Song Huichang , a professor at the Communist Party's Central Party School in Beijing, compared "some current leading cadres" with King Li of the ancient Zhou dynasty, in an article published in the party school's paper Study Times yesterday.

King Li was a despotic ruler of the central Chinese kingdom that preceded the Chinese empire. A decadent tyrant, King Li suppressed opposing opinions until a revolt of farmers and soldiers ended his rule and sent him into exile.

"No matter what era, do not think that by holding onto power, one can do whatever one likes and gag the people's voices," the 74-year-old scholar wrote. "Of course, this can work for some time, but in the end [such rulers] will be ousted by the people.

"There are now some leading cadres with confused thoughts, their mindsets are even more backward than those of those wise feudal lords.
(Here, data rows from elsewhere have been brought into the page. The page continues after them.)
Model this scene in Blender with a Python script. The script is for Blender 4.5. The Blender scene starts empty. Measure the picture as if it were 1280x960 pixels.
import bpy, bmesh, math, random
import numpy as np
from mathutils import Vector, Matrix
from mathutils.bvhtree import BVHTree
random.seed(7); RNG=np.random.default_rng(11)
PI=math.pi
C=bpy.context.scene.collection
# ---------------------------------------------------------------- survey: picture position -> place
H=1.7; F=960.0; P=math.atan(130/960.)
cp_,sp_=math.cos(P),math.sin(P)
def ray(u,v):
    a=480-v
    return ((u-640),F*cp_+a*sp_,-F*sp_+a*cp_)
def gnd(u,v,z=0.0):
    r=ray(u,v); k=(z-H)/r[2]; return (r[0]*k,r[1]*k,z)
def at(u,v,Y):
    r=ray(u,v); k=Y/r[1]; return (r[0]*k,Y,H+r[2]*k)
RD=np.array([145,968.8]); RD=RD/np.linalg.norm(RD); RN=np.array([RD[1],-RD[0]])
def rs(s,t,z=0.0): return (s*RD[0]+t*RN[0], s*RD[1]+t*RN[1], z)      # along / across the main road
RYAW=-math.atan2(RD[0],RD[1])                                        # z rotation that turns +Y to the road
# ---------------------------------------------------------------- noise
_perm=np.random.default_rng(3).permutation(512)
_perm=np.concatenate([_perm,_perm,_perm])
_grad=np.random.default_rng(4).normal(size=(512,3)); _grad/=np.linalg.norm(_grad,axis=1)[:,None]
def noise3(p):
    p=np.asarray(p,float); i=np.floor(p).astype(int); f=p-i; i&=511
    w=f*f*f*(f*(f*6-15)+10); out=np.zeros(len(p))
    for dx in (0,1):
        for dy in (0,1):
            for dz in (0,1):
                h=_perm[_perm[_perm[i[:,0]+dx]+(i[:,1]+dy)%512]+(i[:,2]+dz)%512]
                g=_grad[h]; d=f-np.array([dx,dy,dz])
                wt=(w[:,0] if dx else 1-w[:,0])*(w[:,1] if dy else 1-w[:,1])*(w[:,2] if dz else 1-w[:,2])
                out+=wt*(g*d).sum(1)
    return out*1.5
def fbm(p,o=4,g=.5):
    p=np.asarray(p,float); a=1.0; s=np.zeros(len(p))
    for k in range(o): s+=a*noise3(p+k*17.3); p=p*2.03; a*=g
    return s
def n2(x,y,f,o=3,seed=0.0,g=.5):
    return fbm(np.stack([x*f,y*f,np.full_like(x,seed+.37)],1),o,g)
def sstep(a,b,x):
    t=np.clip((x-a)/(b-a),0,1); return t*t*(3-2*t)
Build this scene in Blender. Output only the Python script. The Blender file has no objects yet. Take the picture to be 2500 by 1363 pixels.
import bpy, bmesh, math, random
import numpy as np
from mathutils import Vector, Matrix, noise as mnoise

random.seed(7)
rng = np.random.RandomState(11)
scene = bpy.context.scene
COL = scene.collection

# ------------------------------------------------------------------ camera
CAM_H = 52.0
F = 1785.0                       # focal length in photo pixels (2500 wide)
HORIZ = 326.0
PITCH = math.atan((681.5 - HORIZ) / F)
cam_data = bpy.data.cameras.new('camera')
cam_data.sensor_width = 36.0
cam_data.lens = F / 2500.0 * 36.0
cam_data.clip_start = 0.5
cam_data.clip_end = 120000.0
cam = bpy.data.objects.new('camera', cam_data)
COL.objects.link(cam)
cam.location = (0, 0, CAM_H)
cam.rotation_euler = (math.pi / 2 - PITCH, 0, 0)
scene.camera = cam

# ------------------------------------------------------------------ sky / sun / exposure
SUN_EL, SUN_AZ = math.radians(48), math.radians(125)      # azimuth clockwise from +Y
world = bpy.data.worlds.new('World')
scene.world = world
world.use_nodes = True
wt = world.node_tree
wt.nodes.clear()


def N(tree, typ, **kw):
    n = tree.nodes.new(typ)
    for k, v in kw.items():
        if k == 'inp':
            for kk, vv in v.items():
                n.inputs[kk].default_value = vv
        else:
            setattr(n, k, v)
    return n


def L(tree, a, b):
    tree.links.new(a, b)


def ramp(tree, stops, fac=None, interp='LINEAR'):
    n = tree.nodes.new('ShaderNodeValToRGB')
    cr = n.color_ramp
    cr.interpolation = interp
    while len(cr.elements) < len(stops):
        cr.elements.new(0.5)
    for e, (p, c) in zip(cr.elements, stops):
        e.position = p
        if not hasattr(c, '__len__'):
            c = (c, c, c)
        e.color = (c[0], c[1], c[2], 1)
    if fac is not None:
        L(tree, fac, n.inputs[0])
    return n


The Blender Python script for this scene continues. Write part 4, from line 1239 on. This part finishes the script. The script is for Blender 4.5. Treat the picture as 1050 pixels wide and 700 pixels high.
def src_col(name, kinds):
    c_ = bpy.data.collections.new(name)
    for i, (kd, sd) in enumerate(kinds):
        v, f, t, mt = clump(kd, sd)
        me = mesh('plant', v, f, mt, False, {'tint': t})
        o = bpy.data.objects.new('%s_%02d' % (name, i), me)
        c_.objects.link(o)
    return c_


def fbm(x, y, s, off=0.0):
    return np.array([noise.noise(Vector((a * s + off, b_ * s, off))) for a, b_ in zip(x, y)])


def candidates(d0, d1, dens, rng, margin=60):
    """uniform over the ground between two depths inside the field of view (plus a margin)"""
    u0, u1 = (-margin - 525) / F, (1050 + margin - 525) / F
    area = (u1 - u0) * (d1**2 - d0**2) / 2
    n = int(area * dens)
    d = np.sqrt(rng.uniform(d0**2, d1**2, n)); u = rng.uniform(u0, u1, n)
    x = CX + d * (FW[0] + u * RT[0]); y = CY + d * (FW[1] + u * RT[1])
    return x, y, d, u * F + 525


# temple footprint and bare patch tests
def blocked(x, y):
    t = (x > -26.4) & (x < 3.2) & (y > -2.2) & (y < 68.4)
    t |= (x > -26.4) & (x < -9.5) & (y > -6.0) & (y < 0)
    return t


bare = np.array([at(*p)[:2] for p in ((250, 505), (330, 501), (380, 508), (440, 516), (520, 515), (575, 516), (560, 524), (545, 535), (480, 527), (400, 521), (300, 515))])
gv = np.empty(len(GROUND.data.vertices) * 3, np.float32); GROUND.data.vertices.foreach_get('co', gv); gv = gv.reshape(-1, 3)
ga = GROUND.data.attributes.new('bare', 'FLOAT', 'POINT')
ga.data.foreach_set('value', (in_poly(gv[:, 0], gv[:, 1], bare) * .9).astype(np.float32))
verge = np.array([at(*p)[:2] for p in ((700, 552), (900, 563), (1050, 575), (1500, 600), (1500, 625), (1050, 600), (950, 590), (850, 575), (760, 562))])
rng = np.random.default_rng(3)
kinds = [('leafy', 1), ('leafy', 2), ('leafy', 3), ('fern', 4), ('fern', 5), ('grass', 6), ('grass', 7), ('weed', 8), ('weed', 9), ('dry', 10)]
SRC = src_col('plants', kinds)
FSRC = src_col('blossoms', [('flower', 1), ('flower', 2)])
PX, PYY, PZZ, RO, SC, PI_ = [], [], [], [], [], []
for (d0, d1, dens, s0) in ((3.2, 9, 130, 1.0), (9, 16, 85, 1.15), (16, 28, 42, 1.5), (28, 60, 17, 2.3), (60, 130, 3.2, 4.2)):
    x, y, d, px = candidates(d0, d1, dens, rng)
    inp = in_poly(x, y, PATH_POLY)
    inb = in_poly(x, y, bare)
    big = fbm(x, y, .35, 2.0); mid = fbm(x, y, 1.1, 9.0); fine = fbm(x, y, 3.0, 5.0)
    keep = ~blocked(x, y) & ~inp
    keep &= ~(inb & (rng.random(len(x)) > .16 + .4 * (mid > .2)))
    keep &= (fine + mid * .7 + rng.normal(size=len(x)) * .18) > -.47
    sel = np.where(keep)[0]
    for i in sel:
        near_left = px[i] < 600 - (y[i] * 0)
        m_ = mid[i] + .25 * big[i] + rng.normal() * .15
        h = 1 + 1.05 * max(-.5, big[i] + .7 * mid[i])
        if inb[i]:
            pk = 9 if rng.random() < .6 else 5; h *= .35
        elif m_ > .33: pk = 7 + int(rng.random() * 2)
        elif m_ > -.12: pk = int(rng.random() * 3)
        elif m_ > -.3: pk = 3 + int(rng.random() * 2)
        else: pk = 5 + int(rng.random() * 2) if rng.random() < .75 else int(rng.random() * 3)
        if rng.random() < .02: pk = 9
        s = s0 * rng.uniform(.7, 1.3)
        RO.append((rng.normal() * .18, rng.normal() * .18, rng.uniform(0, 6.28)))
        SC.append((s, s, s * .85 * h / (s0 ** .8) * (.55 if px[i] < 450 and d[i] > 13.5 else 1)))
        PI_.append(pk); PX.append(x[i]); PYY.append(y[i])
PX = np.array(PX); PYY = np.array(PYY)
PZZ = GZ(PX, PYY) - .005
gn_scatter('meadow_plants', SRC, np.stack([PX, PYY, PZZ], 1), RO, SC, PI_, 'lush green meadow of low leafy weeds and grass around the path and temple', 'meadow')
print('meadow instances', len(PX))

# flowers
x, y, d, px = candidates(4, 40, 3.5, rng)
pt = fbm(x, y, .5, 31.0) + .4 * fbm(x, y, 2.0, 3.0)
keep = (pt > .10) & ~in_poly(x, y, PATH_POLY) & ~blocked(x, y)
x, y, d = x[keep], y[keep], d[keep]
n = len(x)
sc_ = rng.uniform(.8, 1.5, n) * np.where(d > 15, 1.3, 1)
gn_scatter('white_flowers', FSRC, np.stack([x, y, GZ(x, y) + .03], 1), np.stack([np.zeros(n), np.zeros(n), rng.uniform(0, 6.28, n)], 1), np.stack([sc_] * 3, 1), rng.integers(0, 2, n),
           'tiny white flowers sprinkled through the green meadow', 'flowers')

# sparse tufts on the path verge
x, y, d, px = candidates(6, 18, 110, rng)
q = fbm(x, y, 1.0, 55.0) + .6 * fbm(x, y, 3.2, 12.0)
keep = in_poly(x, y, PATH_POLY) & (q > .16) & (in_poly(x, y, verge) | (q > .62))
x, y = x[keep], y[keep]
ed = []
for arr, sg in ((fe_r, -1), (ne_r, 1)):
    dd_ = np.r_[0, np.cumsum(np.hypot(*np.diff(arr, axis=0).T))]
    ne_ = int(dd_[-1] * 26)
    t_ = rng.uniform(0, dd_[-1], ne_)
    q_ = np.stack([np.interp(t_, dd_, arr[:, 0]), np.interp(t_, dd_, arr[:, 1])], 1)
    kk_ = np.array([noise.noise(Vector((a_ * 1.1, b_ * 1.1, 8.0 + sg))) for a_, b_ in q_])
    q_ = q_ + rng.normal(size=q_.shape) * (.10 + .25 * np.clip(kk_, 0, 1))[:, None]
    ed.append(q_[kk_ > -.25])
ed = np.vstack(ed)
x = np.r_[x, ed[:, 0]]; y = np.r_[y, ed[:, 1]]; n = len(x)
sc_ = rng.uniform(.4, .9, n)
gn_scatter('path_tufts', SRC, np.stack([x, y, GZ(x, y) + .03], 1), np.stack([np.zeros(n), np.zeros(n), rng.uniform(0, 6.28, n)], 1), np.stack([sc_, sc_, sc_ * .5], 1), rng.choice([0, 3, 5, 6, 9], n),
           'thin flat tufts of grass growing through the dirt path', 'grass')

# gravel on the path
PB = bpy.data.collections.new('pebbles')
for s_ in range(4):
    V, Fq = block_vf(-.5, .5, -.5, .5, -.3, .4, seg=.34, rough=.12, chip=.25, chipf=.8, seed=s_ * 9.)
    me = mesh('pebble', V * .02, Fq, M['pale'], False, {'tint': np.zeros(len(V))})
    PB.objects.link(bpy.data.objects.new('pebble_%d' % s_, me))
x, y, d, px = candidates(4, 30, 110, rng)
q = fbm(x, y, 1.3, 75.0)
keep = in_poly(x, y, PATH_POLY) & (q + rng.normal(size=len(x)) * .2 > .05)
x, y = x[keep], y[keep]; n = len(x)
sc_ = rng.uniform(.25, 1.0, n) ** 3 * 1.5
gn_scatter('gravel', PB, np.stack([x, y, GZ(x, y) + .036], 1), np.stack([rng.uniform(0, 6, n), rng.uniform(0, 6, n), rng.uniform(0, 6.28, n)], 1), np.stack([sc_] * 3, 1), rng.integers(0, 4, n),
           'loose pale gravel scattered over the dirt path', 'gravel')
They thoroughly believe in the following creed: if you have power, you have everything, whoever holds onto power, can decide everything."

Song is not the only one speaking out against the detentions and sweeping restrictions on information sharing linked to the anti-rumour campaign.

Rumours should be fought according to the law, and the campaign should not be magnified or it could turn into a nightmare, the official Guangzhou police weibo account wrote on Sunday. The Guangdong provincial Political and Legal Affairs Commission shared the post, as did more than 10,000 internet users before it was deleted.

The Guangdong High Court posted a translation from classical Chinese of an ancient tale alluded to in the deleted Guangzhou police post.

It recounted the tale of Zichan, a fifth-century BC philosopher who opposed the destruction of a building where people would gather to discuss politics, arguing that knowing the population's opinions was vital to ruling them.

The High Court's post was shared 16,000 times within 12 hours of being posted.

Local governments are trying to outdo each other as if taking part in a "rumour-monger arresting competition", the People's Daily public opinion monitoring office noted in a weibo post on Friday.

The crackdown has been widely interpreted as an attempt to silence prominent liberal voices, especially after popular internet commentator Charles Xue was detained on charges of soliciting prostitutes last month.